Material provided:
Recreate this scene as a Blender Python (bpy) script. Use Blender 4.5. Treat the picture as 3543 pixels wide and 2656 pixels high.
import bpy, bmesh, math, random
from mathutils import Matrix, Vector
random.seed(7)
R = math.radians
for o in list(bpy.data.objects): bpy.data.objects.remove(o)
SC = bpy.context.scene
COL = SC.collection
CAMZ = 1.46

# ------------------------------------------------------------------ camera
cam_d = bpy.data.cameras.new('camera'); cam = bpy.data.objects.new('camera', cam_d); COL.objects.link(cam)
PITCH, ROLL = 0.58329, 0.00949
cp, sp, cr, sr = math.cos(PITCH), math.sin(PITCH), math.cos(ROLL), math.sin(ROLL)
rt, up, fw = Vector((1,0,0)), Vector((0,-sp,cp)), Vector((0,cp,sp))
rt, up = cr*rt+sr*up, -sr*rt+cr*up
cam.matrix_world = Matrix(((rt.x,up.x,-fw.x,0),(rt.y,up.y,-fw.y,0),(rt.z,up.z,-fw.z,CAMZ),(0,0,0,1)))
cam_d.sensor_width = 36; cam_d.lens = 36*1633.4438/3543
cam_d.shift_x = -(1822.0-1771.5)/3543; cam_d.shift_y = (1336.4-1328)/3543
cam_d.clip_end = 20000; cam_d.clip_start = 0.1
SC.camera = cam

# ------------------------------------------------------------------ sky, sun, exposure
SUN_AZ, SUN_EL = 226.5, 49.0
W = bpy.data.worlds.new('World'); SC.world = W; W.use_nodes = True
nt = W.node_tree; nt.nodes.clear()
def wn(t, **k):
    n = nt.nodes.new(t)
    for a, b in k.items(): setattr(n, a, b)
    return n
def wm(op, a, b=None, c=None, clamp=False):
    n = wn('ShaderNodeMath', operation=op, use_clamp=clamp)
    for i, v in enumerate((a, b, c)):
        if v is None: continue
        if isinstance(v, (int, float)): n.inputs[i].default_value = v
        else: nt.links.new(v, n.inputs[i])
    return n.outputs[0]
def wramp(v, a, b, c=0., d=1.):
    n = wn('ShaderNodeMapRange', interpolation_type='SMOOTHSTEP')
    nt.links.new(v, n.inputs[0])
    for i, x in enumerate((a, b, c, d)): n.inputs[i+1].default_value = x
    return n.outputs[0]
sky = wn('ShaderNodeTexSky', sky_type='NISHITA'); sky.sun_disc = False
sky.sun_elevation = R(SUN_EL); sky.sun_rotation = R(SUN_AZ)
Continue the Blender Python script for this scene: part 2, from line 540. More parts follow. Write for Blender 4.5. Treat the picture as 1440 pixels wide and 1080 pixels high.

Instructions for the task:
Retype all of the entries precisely as they are.

Worked answer:
Recreate this scene as a Blender Python (bpy) script. Use Blender 4.5. Treat the picture as 3543 pixels wide and 2656 pixels high.
import bpy, bmesh, math, random
from mathutils import Matrix, Vector
random.seed(7)
R = math.radians
for o in list(bpy.data.objects): bpy.data.objects.remove(o)
SC = bpy.context.scene
COL = SC.collection
CAMZ = 1.46

# ------------------------------------------------------------------ camera
cam_d = bpy.data.cameras.new('camera'); cam = bpy.data.objects.new('camera', cam_d); COL.objects.link(cam)
PITCH, ROLL = 0.58329, 0.00949
cp, sp, cr, sr = math.cos(PITCH), math.sin(PITCH), math.cos(ROLL), math.sin(ROLL)
rt, up, fw = Vector((1,0,0)), Vector((0,-sp,cp)), Vector((0,cp,sp))
rt, up = cr*rt+sr*up, -sr*rt+cr*up
cam.matrix_world = Matrix(((rt.x,up.x,-fw.x,0),(rt.y,up.y,-fw.y,0),(rt.z,up.z,-fw.z,CAMZ),(0,0,0,1)))
cam_d.sensor_width = 36; cam_d.lens = 36*1633.4438/3543
cam_d.shift_x = -(1822.0-1771.5)/3543; cam_d.shift_y = (1336.4-1328)/3543
cam_d.clip_end = 20000; cam_d.clip_start = 0.1
SC.camera = cam

# ------------------------------------------------------------------ sky, sun, exposure
SUN_AZ, SUN_EL = 226.5, 49.0
W = bpy.data.worlds.new('World'); SC.world = W; W.use_nodes = True
nt = W.node_tree; nt.nodes.clear()
def wn(t, **k):
    n = nt.nodes.new(t)
    for a, b in k.items(): setattr(n, a, b)
    return n
def wm(op, a, b=None, c=None, clamp=False):
    n = wn('ShaderNodeMath', operation=op, use_clamp=clamp)
    for i, v in enumerate((a, b, c)):
        if v is None: continue
        if isinstance(v, (int, float)): n.inputs[i].default_value = v
        else: nt.links.new(v, n.inputs[i])
    return n.outputs[0]
def wramp(v, a, b, c=0., d=1.):
    n = wn('ShaderNodeMapRange', interpolation_type='SMOOTHSTEP')
    nt.links.new(v, n.inputs[0])
    for i, x in enumerate((a, b, c, d)): n.inputs[i+1].default_value = x
    return n.outputs[0]
sky = wn('ShaderNodeTexSky', sky_type='NISHITA'); sky.sun_disc = False
sky.sun_elevation = R(SUN_EL); sky.sun_rotation = R(SUN_AZ)
Continue the Blender Python script for this scene: part 2, from line 540. More parts follow. Write for Blender 4.5. Treat the picture as 1440 pixels wide and 1080 pixels high.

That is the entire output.